La aparición de estos grupos provincialistas, el auge de lo que ahora se llama España vaciada, supone el reconocimiento de un fracaso aunque sea parcial de nuestro sistema autonómico, que, en teoría, debería haber servido para lograr un cierto equilibrio territorial. El café para todos que se inventó durante la Transición para darle a Cataluña y el País Vasco la autonomía que reclamaban ya no da más de sí. Los independentistas catalanes y vascos no se conforman con lo que tienen y las regiones con menos recursos ven disminuir su población, que se marcha a las grandes urbes para vivir mejor.
Todo es muy lógico, muy natural. Pero no conviene alimentar falsas expectativas. El diputado de Teruel Existe, Tomás Guitarte, podrá desgañitarse en defensa del "teruelismo", pero no conseguirá que los habitantes de un pequeño pueblo de su provincia tengan los mismos servicios que los que viven en Zaragoza.
Pretender que los pequeños pueblos gocen de los mismos servicios que las grandes urbes es una utopía que sólo puede llevar a la frustración o a la melancolía
A los que vivimos en las grandes ciudades nos encanta el medio rural. Vamos los fines de semana, nos damos un paseo por el monte y, si es posible, hasta visitamos algún museo de la provincia. Nos hospedamos en una casa rural, por supuesto. Pero, ¿cuántos estaríamos dispuesto a cambiar nuestra forma de vida para vivir en un pequeño pueblo?
Es más, ¿con qué derecho se le puede reclamar a un joven que quiere ser ingeniero o periodista que renuncie a ello?
La vida en Bedford Falls tenía muchos alicientes. Todo el mundo se conocía e incluso se ayudaba. Pero George Bailey quería ser arquitecto y allí no podía serlo y tampoco podía desarrollar en su pueblo sus proyectos de ensueño: diseñar edificios de más de cien pisos, el puente más grande del mundo...
Pedirle a los poderes públicos (sean cuáles sean) que den a la España vacía -¿por qué vaciada?- servicios "equiparables" a los de las grandes ciudades está muy bien, incluso es políticamente correcto, pero no pasa de ser un quijotesco empeño.
Cuando veo reclamar más inversiones en sanidad, educación e infraestructuras para la España vacía, me viene a la memoria otra gran película: Bienvenido Mister Marshall (1953). Los habitantes de Villa del Río (Guadalix de la Sierra) se movilizaron para lograr que "los americanos" regaran el pueblo con una manguera de dólares. Pero los deseados visitantes pasaron de largo.

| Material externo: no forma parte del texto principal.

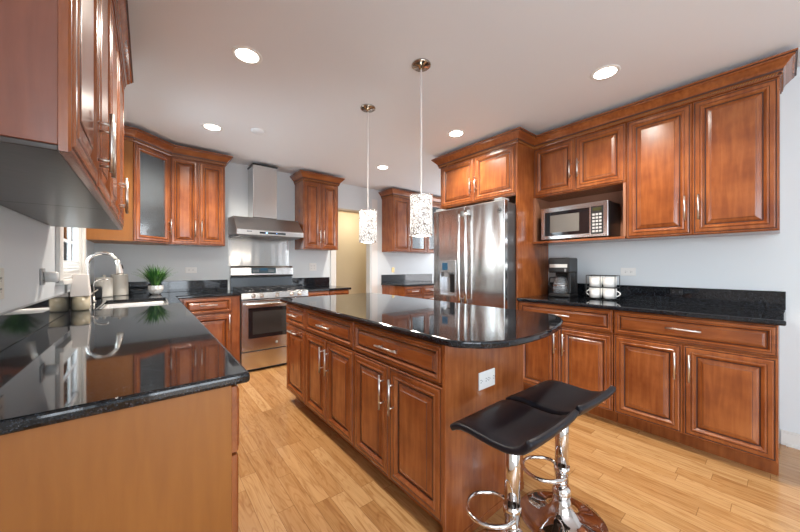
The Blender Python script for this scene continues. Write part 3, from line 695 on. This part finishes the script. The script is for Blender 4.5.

Luis García Berlanga supo reflejar con cruda maestría la frustración de un país que se quedó fuera del Plan Marshall y tuvo que conformarse con el envío de leche en polvo y la instalación de estratégicas bases militares en su territorio.
Cada pueblo debe encontrar la forma de sobrevivir. De hecho, en muchos de nuestros pueblos la población no ha disminuido, sino que ha crecido. Ayudemos a nuestros pueblos, hagamos todo lo posible para que su riqueza se vea recompensada y aumentada. Pero generar ilusiones vanas sólo puede llevar a la frustración o a la melancolía.
El día de Navidad por la tarde volví a ver Qué bello es vivir. Mi familia en pleno había organizado un plan del que me zafé, así que estaba solo. Es una buena manera de ver esta maravillosa película de Frank Capra: puedes llorar a gusto en la escena final sin avergonzarte.